Find every line containing the word "that" in the records below; report only how many there are.

········

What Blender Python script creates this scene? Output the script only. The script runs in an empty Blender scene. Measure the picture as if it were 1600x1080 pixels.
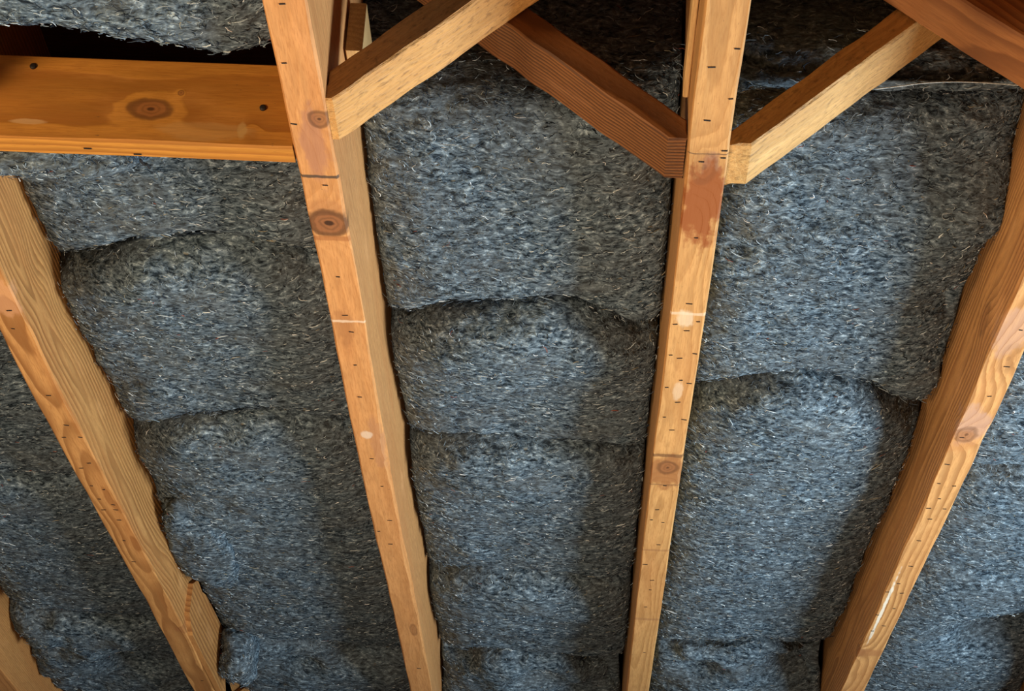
import bpy, math, random
import numpy as np
from mathutils import Matrix, Vector

# ------------------------------------------------------------------ camera, world, lights, exposure
S = bpy.context.scene
CAM_Z = 1.50
CEIL = CAM_Z + 1.12            # height of the joist undersides
F = 3400.0                     # focal length in pixels of the 1600 px wide frame
R3 = np.array([[0.9984, -0.0419, 0.0369], [0.0160, -0.4183, -0.9082], [0.0535, 0.9073, -0.4170]])
u_, s_, v_ = np.linalg.svd(R3); R3 = u_ @ v_
cam_d = bpy.data.cameras.new('camera'); cam = bpy.data.objects.new('camera', cam_d)
S.collection.objects.link(cam)
cam_d.sensor_width = 36.0; cam_d.lens = F / 1600.0 * 36.0
cam_d.clip_start = 0.05; cam_d.clip_end = 100
m = Matrix([[*map(float, R3[i]), 0] for i in range(3)] + [[0, 0, 0, 1]]); m.translation = (0, 0, CAM_Z)
cam.matrix_world = m
S.camera = cam

w = bpy.data.worlds.new('world'); S.world = w; w.use_nodes = True
w.node_tree.nodes['Background'].inputs[0].default_value = (0.9, 0.92, 1.0, 1)
w.node_tree.nodes['Background'].inputs[1].default_value = 0.035

def area(name, loc, target, size, energy, col, sy=None):
    l = bpy.data.lights.new(name, 'AREA'); l.energy = energy; l.color = col; l.size = size
    if sy: l.shape = 'RECTANGLE'; l.size_y = sy
    o = bpy.data.objects.new(name, l); S.collection.objects.link(o); o.location = loc
    o.rotation_euler = (Vector(target) - Vector(loc)).to_track_quat('-Z', 'Y').to_euler()
    return o
area('window_daylight', (1.95, 2.55, 1.50), (0.3, 2.5, 2.7), 0.9, 100, (0.67, 0.86, 1.0), 0.9)
area('warm_fill', (-0.25, 2.2, 0.85), (0.0, 2.2, 2.7), 0.4, 24, (1.0, 0.78, 0.54))  # unseen warm fill added from below to brighten the joist undersides
area('work_lamp', (-1.35, 0.95, 2.0), (-0.45, 2.0, 2.65), 0.25, 17, (1.0, 0.78, 0.5))

vs = S.view_settings
S.display_settings.display_device = 'sRGB'
vs.view_transform = 'Standard'; vs.look = 'None'; vs.gamma = 1.0; vs.use_curve_mapping = False
vs.exposure = 0.0

# ------------------------------------------------------------------ helpers
def ray(px, py): return R3 @ np.array([(px - 800) / F, -(py - 540) / F, -1.0])
def onz(px, py, z):           # point of that pixel's ray at height z above the joist undersides
    d = ray(px, py); p = d * ((1.12 + z) / d[2]); return p[0], p[1]
def onx(px, py, X):
    d = ray(px, py); p = d * (X / d[0]); return p[1], p[2] - 1.12
def ony(px, py, Y):
    d = ray(px, py); p = d * (Y / d[1]); return p[0], p[2] - 1.12

def hash3(ix, iy, iz, seed):
    h = (ix * 374761393 + iy * 668265263 + iz * 2147483647 + seed * 1274126177) & 0xffffffff
    h = ((h ^ (h >> 13)) * 1274126177) & 0xffffffff
    h = ((h ^ (h >> 15)) * 2246822519) & 0xffffffff
    return ((h ^ (h >> 16)) & 0xffffff) / 8388607.5 - 1.0
def vnoise(x, y, z, seed=0):
    x, y, z = np.broadcast_arrays(x, y, z)
    fx, fy, fz = np.floor(x), np.floor(y), np.floor(z)
    ix, iy, iz = fx.astype(np.int64), fy.astype(np.int64), fz.astype(np.int64)
    tx, ty, tz = x - fx, y - fy, z - fz
    sx, sy, sz = [t * t * (3 - 2 * t) for t in (tx, ty, tz)]
    r = 0
    for a in (0, 1):
        wx = sx if a else 1 - sx
        for b in (0, 1):
            wy = sy if b else 1 - sy
            for c in (0, 1):
                wz = sz if c else 1 - sz
                r = r + wx * wy * wz * hash3(ix + a, iy + b, iz + c, seed)
    return r
def fbm(x, y, z, seed=0, octv=3):
    r = 0; a = 1.0
    for i in range(octv):
        r = r + a * vnoise(x * 2**i, y * 2**i, z * 2**i, seed + i * 17); a *= 0.5
    return r

def mesh_np(name, V, Q, mats, mat_idx=None, col=None, smooth=True, tris=None):
    """V (n,3), Q (m,4) quads, tris (k,3)"""
    me = bpy.data.meshes.new(name)
    V = np.asarray(V, np.float32); nq = len(Q); nt = 0 if tris is None else len(tris)
    me.vertices.add(len(V)); me.vertices.foreach_set('co', V.ravel())
    idx = np.asarray(Q, np.int32).ravel()
    if nt: idx = np.concatenate([idx, np.asarray(tris, np.int32).ravel()])
    me.loops.add(len(idx)); me.loops.foreach_set('vertex_index', idx)
    st = np.concatenate([np.arange(nq) * 4, nq * 4 + np.arange(nt) * 3]).astype(np.int32)
    me.polygons.add(nq + nt); me.polygons.foreach_set('loop_start', st)
    me.polygons.foreach_set('loop_total', np.concatenate([np.full(nq, 4), np.full(nt, 3)]).astype(np.int32))
    for mt in mats: me.materials.append(mt)
    if mat_idx is not None: me.polygons.foreach_set('material_index', np.asarray(mat_idx, np.int32))
    me.update(calc_edges=True)
    me.polygons.foreach_set('use_smooth', np.full(nq + nt, smooth))
    if col is not None:
        at = me.color_attributes.new('fibre', 'FLOAT_COLOR', 'POINT')
        at.data.foreach_set('color', np.asarray(col, np.float32).ravel())
    me.validate()
    return me
def link(name, me, parent=None, loc=None, rot=None):
    o = bpy.data.objects.new(name, me); S.collection.objects.link(o)
    if parent: o.parent = parent
    if loc is not None: o.location = loc
    if rot is not None: o.rotation_euler = rot
    return o
def tag(o, label, cat, group=None, kind=None):
    if label: o['label'] = label
    if cat: o['category'] = cat
    if group: o['group'] = group
    if kind: o['kind'] = kind
    return o

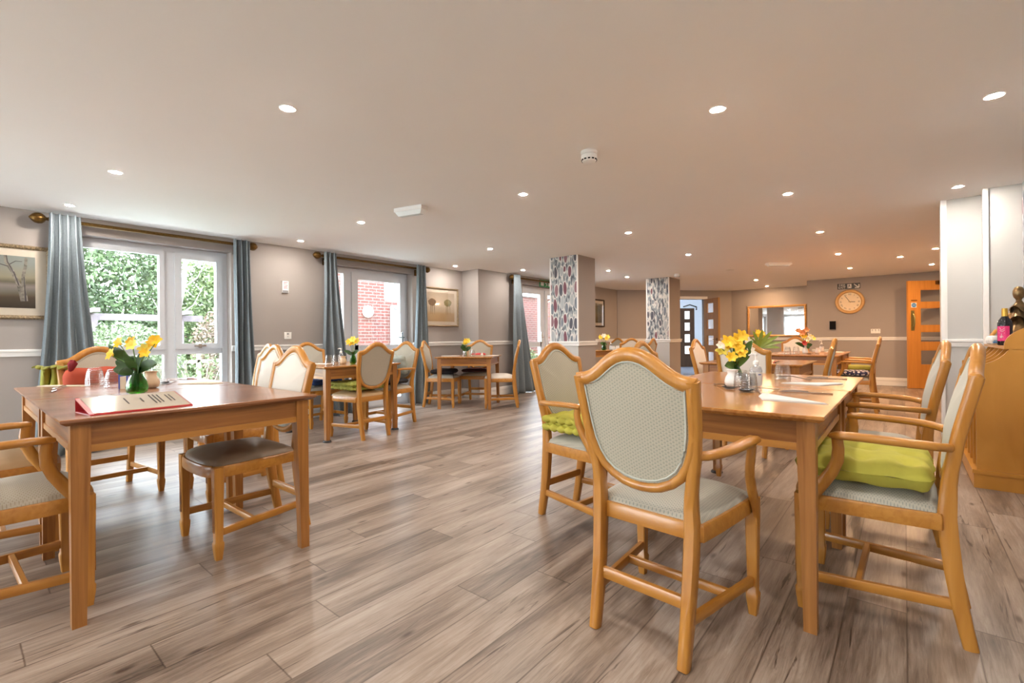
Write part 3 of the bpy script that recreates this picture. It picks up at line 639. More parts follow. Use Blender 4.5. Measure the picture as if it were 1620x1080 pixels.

········

• [COMPLETED TASK]
2